Sorry Charley

The rodeo community, like much of southwestern Florida, experienced the wrath of Hurricane Charley — on Friday the (Aug.) 13th nonetheless — when it pounded the 6,800-seat Arcadia rodeo arena.

Estimated winds of 140-plus miles-an-hour destroyed the arena's covered south-side stands and much of the covered north-side stands. Twisted metal, shredded canvass and splintered wood filled the middle of the arena.

Charley, according to the most recent figures, killed 23 people and caused billions of dollars in damage, including a $150 million hit to the state's citrus crop. It was the worst hurricane in terms of destruction since Andrew hammered the Miami area in 1992.

"It's worse than anything I've seen in 35 years of me being here," said Elton Langford, who is the stock director of the Arcadia All-Florida Championship Rodeo, which will celebrate its 77th year in March. "It's about like it was when it came through down in Miami, but we have never had anything in our area like that. It's bad."

Because of the devastation, the PRCA Division II Xtreme Bulls event slated Oct. 8-9 in Arcadia has been cancelled, as well as the Arcadia fall rodeo set for Nov. 20-21.

"Even if we had it rebuilt, there are people around here with tops ripped off their homes, water damage, trailers turned upside down," said Langford, who lives about 12 miles from Arcadia. "We lost the Turner Agri Civic Center, which served as an evacuation center. A tornado or hurricane caved half the roof in on it. There were about 1,400 people in there, but fortunately there were just three minor injuries."

The Turner Agri Civic Center was less than two years old.

"I have a friend of mine who works for me who was in there [civic center] and he said that the roof was, like, breathing. It looked like it was coming to life. He said you could see the steel I-beams starting to twist, then it just fell."

The town's water tower blew down and an estimated 85 percent of the homes in and around Arcadia were damaged or destroyed. One person in DeSoto County (33,000 pop.), which includes Arcadia, is listed in the state's fatality count.

Fences were damaged and countless power lines knocked down. A week after the hurricane, thousands of people in Arcadia and the surrounding area were without power.

Orange groves make up one-quarter of the county. "The oranges looked like marbles laying in the middle of the rows," Langford said. "It sure put a damper on fruit crops this year."

An old shed, Langford said, was all he lost in the storm.

"The Lord blessed me in more ways than one," said Langford, who's married with three children. "My little area maintained some damage, but as far as my house, the good Lord had his hand on my little old place. I lost my shed, but it needed to be torn down anyway so it did me a favor."

Langford drove his family 45 miles east to his in-laws in order to avoid the storm's fury.

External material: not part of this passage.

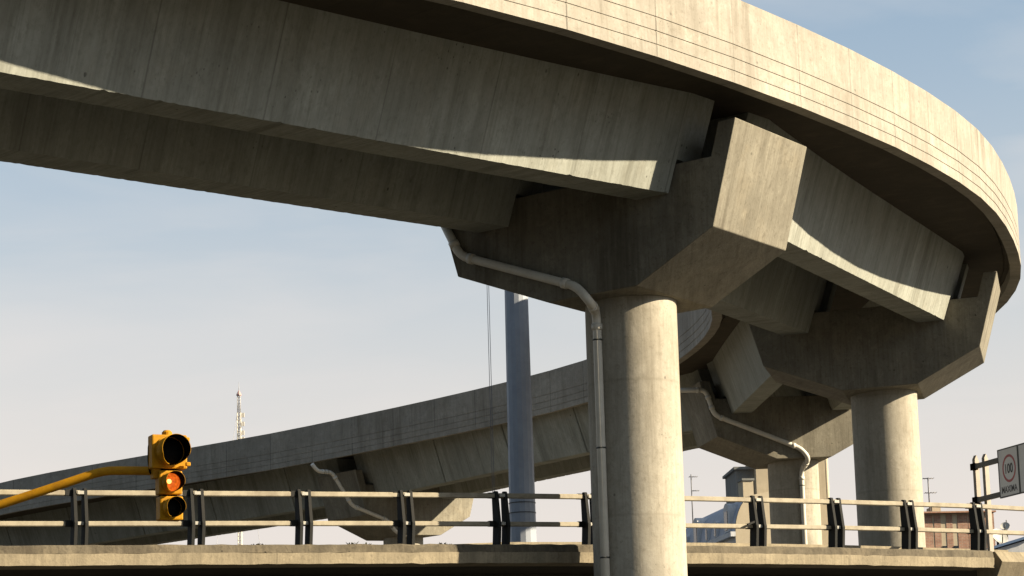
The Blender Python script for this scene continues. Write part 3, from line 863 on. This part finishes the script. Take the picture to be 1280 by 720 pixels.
# tower block behind the third pier
TYB = 158.0
tp, ta, tb = wall_frame(949.5, 690, TYB, math.radians(4))
tower = root('stair_tower', (tp[0], tp[1], GZ))
tag(tower, 'plain cream tower with shaded side rising behind the third pier', 'tower block')
zt_ = at(960, 572, TYB)[2]; TW = 88 * TYB / F
def T3(a, b, z): return np.array([tp[0], tp[1], 0]) + ta * a + tb * b + Z * z
MB().box(T3(TW / 2, 3, (zt_ + GZ) / 2), (TW, 6, zt_ - GZ), ax=(ta, tb, Z)).build('wall', M['cream'], tower)
zg = at(940, 592, TYB + 3)[2]
gm = MB().box(T3(-.55, 3.2, (zg + GZ) / 2), (1.08, 4.5, zg - GZ), ax=(ta, tb, Z)); gm.build('shaded_side_wing', M['shade_cap_grey'], tower)  # the tower's shaded side, its shade put in as a grey box
MB().box(T3(-.6, 3.1, zg + .08), (1.3, 4.9, .16), ax=(ta, tb, Z)).build('wing_roof', M['shade_cap_grey'], tower)
MB().tube([T3(TW + .1, .1, GZ), T3(TW + .1, .1, zt_ - .1)], .11, 10).build('downpipe', M['cream'], tower)
# brick block
CY = 140.0
cp, ca_, cb2 = wall_frame(1150, 690, CY, math.radians(6))
brick = root('brick_building', (cp[0], cp[1], GZ))
tag(brick, 'low brown brick building with cream panels and flat parapet at the right', 'building')
zC = at(1190, 641.5, CY)[2]; sc_ = CY / F
def C3(a, b, z): return np.array([cp[0], cp[1], 0]) + ca_ * a + cb2 * b + Z * z
CW = 97 * sc_
MB().box(C3(CW / 2, 5, (zC + GZ) / 2), (CW, 10, zC - GZ), ax=(ca_, cb2, Z)).build('wall', M['cream'], brick)
for x0, x1 in ((0, 18), (20, 28.5), (35.5, 43.5), (50, 63), (80, 97)):
    MB().box(C3((x0 + x1) / 2 * sc_, -.01, (zC - .05 + GZ) / 2), ((x1 - x0) * sc_, .02, zC - .05 - GZ), ax=(ca_, cb2, Z)).build('brick_pier', M['brick'], brick)
MB().box(C3(71.5 * sc_, -.006, (zC - .05 + GZ) / 2), (15 * sc_, .012, zC - .06 - GZ), ax=(ca_, cb2, Z)).build('brick_panel', M['brick'], brick)
MB().box(C3(CW / 2, 4.8, zC + .06), (CW + .1, 10.3, .09), ax=(ca_, cb2, Z)).build('coping', M['brick'], brick)
for x in (32, 46.8):
    MB().box(C3(x * sc_, -.02, zC - 2.0), (6 * sc_, .06, .5), ax=(ca_, cb2, Z)).build('vent', M['glass'], brick)
MB().box(C3(33 * sc_, 2, zC + .3), (11 * sc_, 1.2, .5), ax=(ca_, cb2, Z)).build('chimney', M['cream'], brick)
# shed with the blue roof
DYB = 120.0
s0, s1, s2 = at(1232, 689, DYB), at(1284, 672, DYB), at(1300, 668, DYB)
shed = root('blue_roof_shed', (s0[0], s0[1], GZ))
tag(shed, 'shed with a sloping blue sheet roof at the lower right corner', 'shed')
bk = np.array([0, 5.0, 0]); rise = np.array([0, 0, 0.])
MB().sweep([[s0, s0 + bk, s0 + bk + Z * .12, s0 + Z * .12], [s2, s2 + bk, s2 + bk + Z * .12, s2 + Z * .12]]).build('roof', M['blue_sheet'], shed)
sl = np.array([s0[0] + .6, s0[1] + .2, 0]); sr = np.array([s2[0] - .1, s2[1] + .2, 0])
k1 = s0[2] + (s2[2] - s0[2]) * .6 / (s2[0] - s0[0])
MB().sweep([[sl + Z * GZ, sl + bk * .9 + Z * GZ, sl + bk * .9 + Z * (k1 - .05), sl + Z * (k1 - .05)], [sr + Z * GZ, sr + bk * .9 + Z * GZ, sr + bk * .9 + Z * (s2[2] - .1), sr + Z * (s2[2] - .1)]]).build('wall', M['bluewall'], shed)
# satellite dishes
def dish(px, py, rpx, Y, lab, yaw):
    c = at(px, py, Y); R = rpx * Y / F
    r = root('satellite_dish', (c[0], c[1], c[2] - 1.6 * R)); tag(r, lab, 'satellite dish', 'satellite dishes beside the brick building')
    n = np.array([math.sin(yaw) * .85, -math.cos(yaw) * .85, .52]); a = np.array([math.cos(yaw), math.sin(yaw), 0]); b = np.cross(n, a)
    S = [[c + n * (-.25 * R * math.cos(t) ** 1 * 1.0 + 0) * 0 + n * (.28 * R * (math.sin(t)) ** 2) + R * math.sin(t) * (a * math.cos(k) + b * math.sin(k)) for k in np.linspace(0, 2 * math.pi, 28, endpoint=False)] for t in np.linspace(.05, math.pi / 2, 8)]
    S2 = [[p - n * .04 for p in s] for s in S[::-1]]
    MB().sweep(S + S2, smooth=True).build('reflector', M['dish'], r)
    MB().tube([c - n * .05, c - n * .2 * R - Z * .9 * R, np.array([c[0], c[1] + .1, c[2] - 2.2 * R])], .07, 8).build('stand', M['dsteel'], r)
    MB().tube([c - b * R * .9 + n * .2 * R, c + n * R * .9], .03, 6).build('feed_arm', M['dsteel'], r)
dish(1248, 672, 11.5, 132, 'larger cream satellite dish low beside the brick building', .5)
dish(1256.5, 658.5, 6, 138, 'smaller satellite dish with upright rod above the larger dish', -.3)
q = at(1259.5, 650, 138); 
# roof aerials
def aerial(px, ytop, ybot, Y, bars, lab):
    b = at(px, ybot, Y); t = at(px, ytop, Y)
    r = root('roof_aerial', tuple(b)); tag(r, lab, 'aerial', 'television aerials on the roofs')
    MB().tube([b, np.array([b[0], b[1], t[2]])], .04, 6).build('mast', M['wire'], r)
    for py, w, o in bars:
        z = at(px, py, Y)[2]; mb = MB(); x0 = b[0] + (o - w / 2) * Y / F; x1 = b[0] + (o + w / 2) * Y / F
        mb.tube([(x0, b[1], z), (x1, b[1], z)], .025, 6)
        for k in np.linspace(x0, x1, 5): mb.tube([(k, b[1] - .3, z), (k, b[1] + .3, z)], .015, 4)
        mb.build('boom', M['wire'], r)
aerial(866.5, 593, 660, 158, [(596, 10, 2.5), (613.5, 9, 4.5)], 'thin television aerial on the left end of the blue mansard roof')
aerial(1162.5, 597, 641, 141, [(598, 13, 0), (616, 14, 2)], 'thin television aerial on the brick building beside the sunlit column')
aerial(1259.5, 650, 674, 138.5, [], 'short bare aerial rod beside the smaller satellite dish')

# ------------------------------------------------------------------ far radio mast
MYD = 600.0
mt0 = at(298.6, 493, MYD); X0 = mt0[0]
mast = root('radio_mast', (X0, MYD, GZ))
tag(mast, 'thin far away guyed radio mast with red tip against the pale sky', 'radio mast')
zb_ = at(299, 516, MYD)[2]
def lattice(z0, z1, w, r):
    mb = MB(); cs = [(-w, -w), (w, -w), (w, w), (-w, w)]
    for x, y in cs: mb.tube([(X0 + x, MYD + y, z0), (X0 + x, MYD + y, z1)], r, 5)
    z = z0; k = 0; st = 2.2 * w
    while z + st <= z1 + .01:
        for i in range(4):
            a, b = cs[i], cs[(i + 1) % 4]
            mb.tube([(X0 + a[0], MYD + a[1], z), (X0 + b[0], MYD + b[1], z + st)], r * .7, 4)
            mb.tube([(X0 + a[0], MYD + a[1], z), (X0 + b[0], MYD + b[1], z)], r * .7, 4)
        z += st
    return mb
lattice(zb_, mt0[2], .33, .07).build('upper_lattice', M['mastgrey'], mast)
lattice(GZ, zb_, .4, .10).build('lower_lattice', M['mastwhite'], mast)
zz0 = mt0[2]
MB().sweep([octo(np.array([X0, MYD, zz0 + h]), r, 8) for h, r in ((-.3, .6), (0, .6), (.9, .1))]).build('tip_cone', M['mastred'], mast)
MB().tube([(X0, MYD, zz0), (X0, MYD, at(298.5, 478, MYD)[2])], [.09, .04], 5).build('spike', M['mastgrey'], mast)
for py in (519, 530, 541, 549):
    z = at(300, py, MYD)[2]; MB().box((X0 + .9, MYD, z), (.7, .5, 1.0)).build('aerial_panel', M['mastwhite'], mast)
for k, (dx, dy) in enumerate(((-14, -10), (14, -10), (0, 20))):
    MB().tube([(X0, MYD, zz0 - 2), (X0 + dx, MYD + dy, GZ)], .045, 4).build('guy_wire', M['mastgrey'], mast)

# ------------------------------------------------------------------ ground and roads
def sheet(name, mat, pts, z):
    mb = MB(); mb.face([(x, y, z) for x, y in pts]); o = mb.build(name, mat); tag(o, kind='structure'); return o
sheet('ground', M['ground'], [(-2500, -2500), (2500, -2500), (2500, 3500), (-2500, 3500)], GZ)
sheet('bounce_ground', M['yard'], [(-17, 70), (3, 74), (6, 92), (-4, 108), (-17, 108)], GZ + .004)  # unseen pale ground, added and outlined to bounce light onto the girder webs
MB().sweep([bsec(n, [(-.56, -.115), (-.56, -.1), (-9.15, -.1), (-9.15, -.115)]) for n in (-1, 1, 3, 5, 7, 9, 11, 13, 15)]).build('carriageway', M['deck_asphalt'], bridge)
sheet('road', M['asphalt'], [(-60, -20), (60, 20), (55, 31), (-65, -9)], GZ + .004)
sheet('road', M['asphalt'], [(-80, 38), (60, 60), (60, 70), (-80, 48)], GZ + .004)

# ------------------------------------------------------------------ light
AZ, EL = math.radians(11.5), math.radians(26.0)
sdir = Vector((math.cos(AZ) * math.cos(EL), -math.sin(AZ) * math.cos(EL), math.sin(EL)))   # towards the sun
sun_d = bpy.data.lights.new('sun', 'SUN'); sun_d.energy = 5.0; sun_d.angle = math.radians(.55); sun_d.color = (1.0, .85, .62)
sun = bpy.data.objects.new('sun', sun_d); COL.objects.link(sun)
sun.rotation_euler = sdir.to_track_quat('Z', 'Y').to_euler()
sun.location = (60, -40, 60)
w = bpy.data.worlds.new('World'); sc.world = w; w.use_nodes = True
nt = w.node_tree; bg = nt.nodes['Background']; L = nt.links
sky = N(nt, 'ShaderNodeTexSky', sky_type='NISHITA'); sky.sun_disc = False
sky.sun_elevation = EL
sky.sun_rotation = math.atan2(sdir.x, sdir.y)
sky.altitude = 20; sky.air_density = 1.0; sky.dust_density = 3.2; sky.ozone_density = 1.2
tc = N(nt, 'ShaderNodeTexCoord'); mp = N(nt, 'ShaderNodeMapping'); mp.inputs['Scale'].default_value = (5, 5, 26)
mp.inputs['Rotation'].default_value = (0, math.radians(14), 0)
L.new(tc.outputs['Generated'], mp.inputs[0])
nz = N(nt, 'ShaderNodeTexNoise'); nz.inputs['Scale'].default_value = 1.0; nz.inputs['Detail'].default_value = 6; nz.inputs['Distortion'].default_value = .5
L.new(mp.outputs[0], nz.inputs['Vector'])
sx = N(nt, 'ShaderNodeVectorMath', operation='DOT_PRODUCT'); L.new(tc.outputs['Generated'], sx.inputs[0]); sx.inputs[1].default_value = (.35, .94, 0)
side = N(nt, 'ShaderNodeMapRange', interpolation_type='SMOOTHSTEP'); L.new(sx.outputs['Value'], side.inputs[0])
for i_, v_ in ((1, -.75), (2, .45), (3, 0), (4, 1)): side.inputs[i_].default_value = v_
capc = mix(nt, side.outputs[0], (1.25, 1.65, 2.1), (3.6, 3.9, 4.05))      # sky duller opposite the sun's side
sa = N(nt, 'ShaderNodeVectorMath', operation='DOT_PRODUCT'); L.new(tc.outputs['Generated'], sa.inputs[0]); sa.inputs[1].default_value = (sdir.x, sdir.y, 0)
au = N(nt, 'ShaderNodeMapRange', interpolation_type='SMOOTHSTEP'); L.new(sa.outputs['Value'], au.inputs[0])
for i_, v_ in ((1, .15), (2, .85), (3, 0), (4, 1)): au.inputs[i_].default_value = v_
capc = mix(nt, au.outputs[0], capc, (7.0, 7.6, 8.2))                     # and brighter round the sun
even = mix(nt, 1.0, mix(nt, 1.0, sky.outputs[0], (1.0, 1.045, .985), 'MULTIPLY'), capc, 'DARKEN')
cl = mix(nt, ramp(nt, nz.outputs[0], .46, .74, 0, .42), even, mix(nt, side.outputs[0], (1.5, 1.7, 2.0), (4.3, 4.2, 4.1)))
sz = N(nt, 'ShaderNodeSeparateXYZ'); L.new(tc.outputs['Generated'], sz.inputs[0])
hz = N(nt, 'ShaderNodeMapRange', interpolation_type='SMOOTHSTEP'); L.new(sz.outputs[2], hz.inputs[0])
for i_, v_ in ((1, .05), (2, .3), (3, .92), (4, .1)): hz.inputs[i_].default_value = v_
cl = mix(nt, hz.outputs[0], cl, mix(nt, side.outputs[0], (1.1, 1.4, 1.65), (4.95, 4.4, 4.08)))       # pale dusty air low over the horizon
L.new(cl, bg.inputs['Color']); bg.inputs['Strength'].default_value = .065

sc.view_settings.view_transform = 'Standard'; sc.view_settings.look = 'None'
sc.view_settings.exposure = 1.5; sc.view_settings.gamma = 1.0
sc.render.film_transparent = False
sc.cycles.max_bounces = 6; sc.cycles.diffuse_bounces = 4
sc.cycles.use_denoising = True
for o in list(bpy.data.objects):
    for k_ in ('_w', '_r'):
        if k_ in o: del o[k_]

Another committeeman for the Arcadia rodeo, wasn't as lucky. Rusty Cox, who lives about half a mile from the rodeo grounds, lost a chunk of his roof.

"If you see my roof, please send it home," joked Cox, who is the secretary on the rodeo's board of directors. "It's never been gone more than a day or two. I'm going to put a picture of it on a milk carton."

Cox, a former deputy sheriff, owns a concrete block house, and a 25-by-35 section of roof blew off the front end of the home and landed elsewhere in one piece.

"My wife, children and I were in the house and we never heard it come off," he said. "Now I have a new sun room that I wasn't planning on. The main thing is my family is fine, and just like this rodeo arena, we will go on and have a 77th and 78th annual rodeo if I have anything to do with it. We are going to make every effort to have the March rodeo."

Cox has been part of the Arcadia rodeo for 26 years and spends a lot of time making the arena better.

"I love the sport of rodeo and love what we are able to do for the community," Cox said. "We have insurance, so I would rather that any donations go to the people in the county because there are a lot of people a lot less fortunate.

"I joke about having a 25-by-35 section of my roof gone, but there are people without a floor much less a roof."

The Arcadia rodeo has historically been a big charitable contributor to the community, giving money to a variety of causes such as scholarships, people in need and to youth rodeo.

According to Langford and Cox, that philanthropic effort will prevail with the continuation of the historic-rich rodeo.

"We are just so thankful we have our health and we are all doing pretty fair, but there are a lot of people in the community who aren't, who don't have anything," Langford said. "I think our committee would agree with me that any donations should be made toward the community."